Les décisions d’invalidation. À la suite des révélations d’Edward Snowden sur les pratiques de surveillance des autorités américaines, le Safe Harbor est invalidé par la CJUE dans l’arrêt dit « Schrems I » (CJUE, 6 octobre 2015, aff. C-362/14, Maximillian Schrems c/ Data Protection Commissioner). L’accord consacrait une auto-certification des entreprises américaines auprès de la chambre de commerce américaine. Le Privacy Shield reprenait le même principe tout en limitant la surveillance avec la directive présidentielle 28 (Presidential Policy Directive 28, PPD-28, Signals Intelligence activities) et en instituant un médiateur indépendant de l’administration américaine, dit « Ombudsperson », chargé de traiter les plaintes liées. Mais l’avocat autrichien à l’origine de la première décision dépose une nouvelle plainte et obtient l’invalidation du Privacy Shield par la CJUE, dans un arrêt dit « Schrems II » (CJUE, 16 juill. 2020, aff. C-311/18, Data Protection Commissioner c/ Facebook Ireland Ltd et Maximillian Schrems). La Cour considère que plusieurs programmes américains de surveillance permettent à des agences de renseignement de traiter massivement des données personnelles sans garanties suffisantes et sans supervision. En outre, l’absence de droits effectifs au bénéfice des personnes « non américaines » contrevient directement aux exigences d’adéquation du RGPD. Par ailleurs, la CJUE ajoute que la présence de CCT ne présume pas de l’équivalence du niveau de protection à celui garanti au sein de l’Union européenne. Dès lors, dans le cas des États-Unis, des « mesures supplémentaires » sont nécessaires, sans que cela n’affecte, de manière générale, la validité des CCT.
L’incertitude liée. S’est ouverte alors une période d’incertitude juridique problématique en considération de la masse des transferts. En effet, les transferts de données personnelles vers les États-Unis ne pouvaient donc plus être fondés sur un accord général valant adéquation, le Privacy Shield, ni sur des CCT ou des BCR, dans la mesure où le responsable de traitement pouvait tomber sous le coup des lois de surveillance litigieuses. Certes, et comme le rappelle la Cour dans l’arrêt « Schrems II », restent les modalités dérogatoires de l’article 49 du RGPD. Mais il s’agit bien là d’exceptions à la règle, qui ne sauraient devenir le principe, pour des transferts « occasionnels » ou « non répétitifs ». En outre, ces cas dérogatoires ne dispensent pas, dans le pays destinataire, d’un niveau adéquat de protection des données et de la mise en place de garanties appropriées, comme l’a exprimé le CEPD dans ses lignes directrices sur l’article 49 (Lignes directrices 2/2018 relatives aux dérogations prévues à l’article 49 du règlement (UE) 2016/679, 25 mai 2018).
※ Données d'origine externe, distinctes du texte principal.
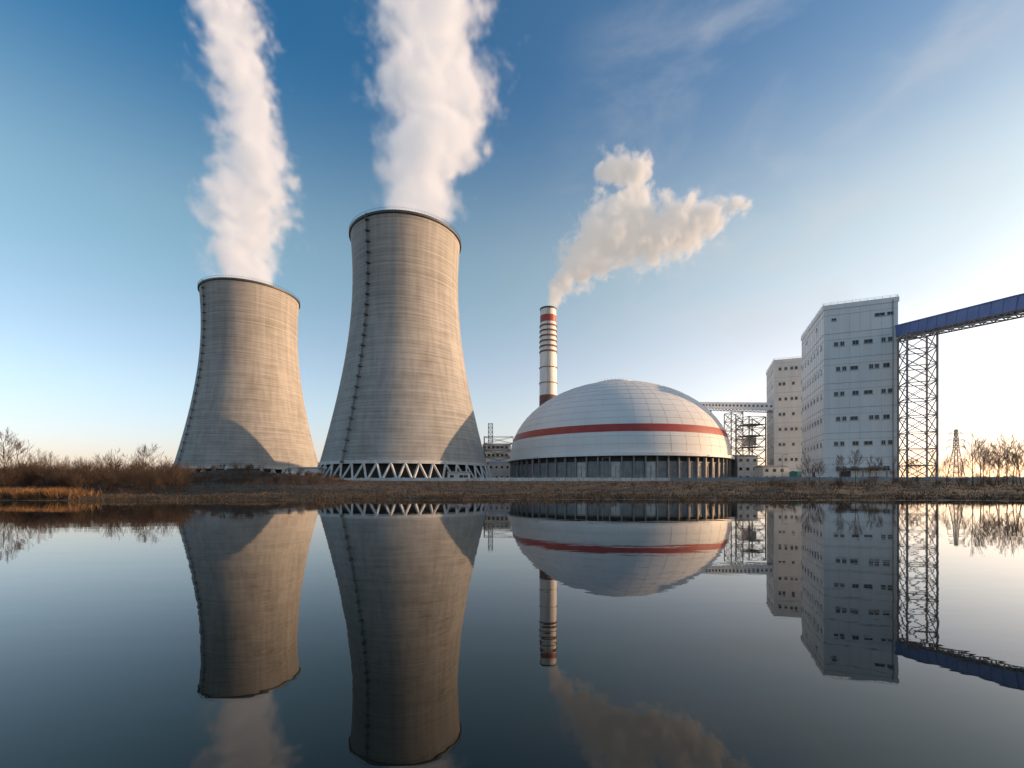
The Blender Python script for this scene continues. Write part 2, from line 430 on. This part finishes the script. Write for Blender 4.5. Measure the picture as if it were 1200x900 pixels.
root = empty('steel_frame_tower', (0, 0, 0)); s = MB()
lattice(s, (129.0, 246, 0), 10, 10, GZ-.3, 38, 5.6, .45, .2)
for z in (10, 16, 22, 28, 34): s.box((129, 246, z), (10.5, 10.5, .25), 0, Matrix.Rotation(.2, 3, 'Z'))
s.obj('frame', [M_steel], root)
s = MB(); s.box((129, 247, 13), (6, 5, 5)); s.box((128, 246, 25), (5, 6, 4)); s.obj('equipment', [M_white2], root)

def shed(name, c, sx, sy, h, m, roof=M_steel, rot=0, rows=1, step=3.5):
    g0 = hz(c[0], c[1]); root = empty(name, (c[0], c[1], g0), rot)
    s = MB(); s.box((0, 0, h/2-.3), (sx, sy, h+.6)); s.obj('walls', [m], root)
    s = MB(); rh = min(1.8, sy*.12)
    s.add([(-sx/2-.3, -sy/2-.3, h), (sx/2+.3, -sy/2-.3, h), (sx/2+.3, sy/2+.3, h), (-sx/2-.3, sy/2+.3, h), (-sx/2-.3, 0, h+rh), (sx/2+.3, 0, h+rh)],
          [(0, 1, 5, 4), (2, 3, 4, 5), (0, 4, 3), (1, 2, 5), (0, 3, 2, 1)]); s.obj('roof', [roof], root)
    s = MB()
    for k in range(rows):
        zc = h*(k+.55)/rows
        for x in np.arange(-sx/2+1.6, sx/2-1, step):
            s.box((x, -sy/2-.02, zc), (1.4, .12, min(1.5, h/rows*.4)))
    s.obj('windows', [M_glass], root)
    s = MB(); s.box((sx*.35, -sy/2-.04, 1.2), (1.6, .15, 2.4)); s.obj('door', [M_steel_d], root)
shed('pump_house', (-89, 196), 13, 7, 5.6, M_wallw)
shed('workshop', (-2, 300), 26, 16, 13, M_white2, rows=2)
shed('site_office', (122, 214), 12, 8, 7, M_white2, rows=2)
shed('storage_shed', (133, 208), 9, 6, 4.4, M_teal, M_teal)
shed('site_office', (118, 232), 10, 8, 13, M_wallw, rows=3)
shed('guard_house', (-20, 172), 8, 5, 3.2, M_wallw)
root = empty('boiler_house', (-8, 430, GZ)); s = MB()
s.box((-6, 0, 18), (26, 30, 36)); s.box((10, 2, 13), (14, 26, 26)); s.obj('walls', [M_white2], root)
s = MB(); lattice(s, (-4, -20, 0), 26, 8, 0, 42, 6, .5); lattice(s, (-12, -6, 0), 4, 4, 36, 56, 4, .4); s.obj('steelwork', [M_steel_d], root)
s = MB()
for k in range(5):
    for x in range(-17, 6, 4): s.box((x, -15.1, 5+k*7), (2.4, .3, 2.2))
s.obj('windows', [M_glass], root)
def wall_line(name, pts, h, m, t=.3, post=True):
    s = MB()
    for a, b in zip(pts[:-1], pts[1:]):
        n = max(1, int((Vector(b)-Vector(a)).length/4))
        for i in range(n):
            p = Vector(a).lerp(Vector(b), i/n); q = Vector(a).lerp(Vector(b), (i+1)/n)
            zp = hz(p.x, p.y); zq = hz(q.x, q.y)
            s.beam((p.x, p.y, zp+h/2-.2), (q.x, q.y, zq+h/2-.2), t, h+.4)
            if post: s.box((p.x, p.y, zp+h/2), (t+.2, t+.2, h+.3))
    return s.obj(name, [m])
wall_line('boundary_wall', [(-70, 176), (-40, 168), (20, 166), (60, 172)], 1.3, M_wallw)
wall_line('boundary_wall', [(60, 172), (95, 150), (150, 128), (240, 118)], 1.3, M_panel)
root = empty('perimeter_fence'); s = MB()
for i in range(90):
    x = -10+i*1.6; y = 118+2*math.sin(i*.05); z = hz(x, y)
    s.beam((x, y, z-.2), (x, y, z+1.8), .09)
    if i < 89:
        x2 = x+1.6; y2 = 118+2*math.sin((i+1)*.05); z2 = hz(x2, y2)
        for k in (.3, .7, 1.1, 1.5, 1.75): s.beam((x, y, z+k), (x2, y2, z2+k), .04)
s.obj('posts_and_rails', [M_steel], root)
for (x, y) in ((35, 176), (70, 166), (95, 160), (8, 176), (-98, 200), (150, 175)):
    root = empty('street_lamp', (x, y, hz(x, y))); s = MB()
    s.cone((0, 0, -.2), (0, 0, 9), .14, .08, 8); s.beam((0, 0, 9), (1.4, 0, 9.4), .09); s.box((1.7, 0, 9.4), (.9, .3, .15))
    s.obj('pole', [M_steel], root)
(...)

La nouvelle tentative. Pour autant, on ne saurait nier que l’enjeu économique est colossal… Les transferts de données transatlantiques seraient essentiels dans la relation économique UE-EU, laquelle représenterait 7,1 billions de dollars ! Aussi, le président Biden et la présidente de la Commission européenne von der Leyen ont annoncé en mars 2022 la signature prochaine d’un nouvel accord (FACT SHEET: President Biden Signs Executive Order to Implement the European Union-U.S. Data Privacy Framework – The White House).
Le 7 octobre 2022, le président américain a signé un Executive Order visant à modifier la législation américaine et à introduire de nouvelles garanties pour encadrer les renseignements par voie « électromagnétique » ; ces garanties sont complétées de mécanismes juridictionnels dédiés aux litiges liés aux données collectées lors des activités de renseignement, dont pourront bénéficier les personnes concernées, sans considération de leur nationalité.
Reste à savoir si ce futur accord prendra bien en compte les recommandations de la CJUE. Nul doute en revanche qu’il fera l’objet d’un recours, Maximillian Schrems et son ONG NOYB (My privacy is none your business) affirmant déjà que « rien n’indique que la surveillance de masse américaine changera dans la pratique. La « surveillance de masse » se poursuivra dans le cadre du nouveau décret (voir section 2 (c)(ii)) et toutes les données envoyées aux fournisseurs américains finiront toujours dans des programmes comme PRISM ou Upstream, bien que la CJUE ait déclaré à deux reprises que les lois et pratiques de surveillance américaines n’étaient pas « proportionnées » (au sens européen du terme) ». Il est également relevé que la « Cour de révision de la protection des données » (Data Protection Review Court) n’est pas un vrai tribunal, mais une simple « version améliorée du précédent système de « médiateur » », invalidé par la CJUE (https://noyb.eu/fr/le-nouveau-decret-americain-peu-de-chances-de-satisfaire-la-legislation-europeenne).
À suivre… La saga se poursuit. Transferts de données personnelles UE-EU, épisode 3. En route vers une décision « Schrems III », donc.